THEATRE: Social worlds apart – class acts to divide and rule

CLASS is a theme that spreads like a dark stain through British theatre. So, not surprisingly, it lies at the heart of two fresh debuts, which both glance at class, love and then at class again. In other respects, there is a world of difference between Alexis Zegerman’s Lucky Seven at the Hampstead Theatre and Joel Horwood’s I Caught Crabs in Walberswick at the Bush – one is a metropolitan comedy and the other a rural coming-of-age drama.

by Tribune Web Editor
Wednesday, December 3rd, 2008

Lucky Seven
Hampstead Theatre, London

I Caught Crabs in Walberswick
Bush Theatre, London

CLASS is a theme that spreads like a dark stain through British theatre. So, not surprisingly, it lies at the heart of two fresh debuts, which both glance at class, love and then at class again. In other respects, there is a world of difference between Alexis Zegerman’s Lucky Seven at the Hampstead Theatre and Joel Horwood’s I Caught Crabs in Walberswick at the Bush – one is a metropolitan comedy and the other a rural coming-of-age drama.

Zegerman’s play is a take on Michael Apted’s 1960s television documentary series which looked at 14 kids at seven-year intervals. To make it manageable, she chooses to have just three characters, upper-class Catherine, middle-class Tom and working-class Alan, and follows them from age seven to age 49. By shining the spotlight on them at different ages, she shows the ups and downs of their lives in a lively and amusing way.

The story is the story of Britain today: Jewish East-Ender Alan goes into the rag trade, becomes a Thatcherite, and then loses his shirt in a recession; swotty, and snotty, Tom suffers from depression, then rallies in middle age, when he manages to write a film script and marry a much younger woman; meanwhile, cut-glass accented Catherine follows a bout of punk rebellion with an advantageous marriage.

At different points in the evening, each of the characters decides to quit the television show, and media celebrity is characterised as “pornographic” and “voyeuristic”, but, typically, each of them relents. Cleverly, Zegerman juggles with the chronology of the scenes, which allows her to achieve some delicious ironies, while her zesty wit and confident dialogues deliver an entertaining evening.

Hampstead supremo Anthony Clark directs an excellent cast, with David Kennedy’s blustering Alan, Jonny Weir’s worried Tom and Susannah Harker’s charming Catherine, but only Alan has real substance. And although it seems churlish to accuse a comedy of not having enough depth, Lucky Seven offers little in the way of brain-food, apart from arguing that class is a determinant force and that, by the age of seven, we are already the adults we will become.

Similarly, Horwood’s I Caught Crabs in Walberswick shows what happens when two 16-year-old boys and a girl of the same age meet in deepest Suffolk. Once again, class is an issue.

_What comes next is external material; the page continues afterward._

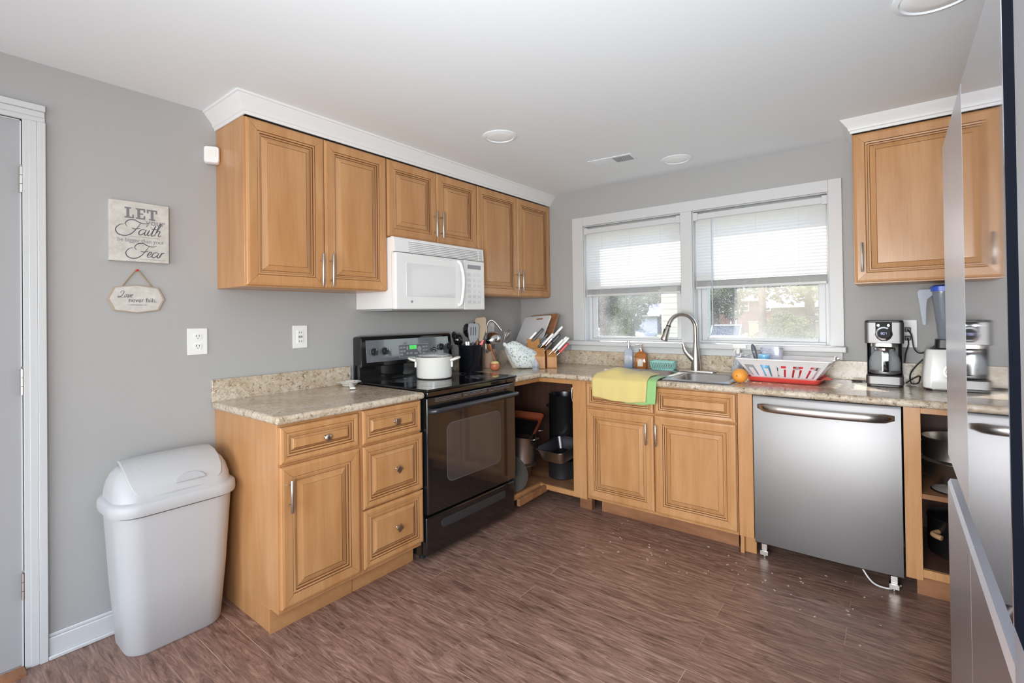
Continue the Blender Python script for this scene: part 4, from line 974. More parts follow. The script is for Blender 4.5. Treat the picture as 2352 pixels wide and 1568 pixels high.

Wheeler is a bright boy from a nice middle-class background who looks set to go to university; Fitz prefers football to studying and has a lower-class father who can’t cope with being a single parent; and Dani, aka Daniella, well, she’s a cut above both of these two.

This 90-minute comedic odyssey shows how, one night before their final GCSE exams, the three of them go on a wild binge that involves all kinds of substance abuse and joy riding. What’s particularly impressive about Horwood’s writing is his confident handling of theatrical form, as two adult actors play two narrators, plus all the parents and adults involved in these teenagers’ lives.

Beautifully directed by Lucy Kerbel and featuring a committed cast, this bitter-sweet play ends on inevitable revelations and emphasises how class, rather than love, is likely to tear us apart. However, although both of these plays illustrate the depth and inevitability of the class divide, where are the plays that suggest how we can overcome it?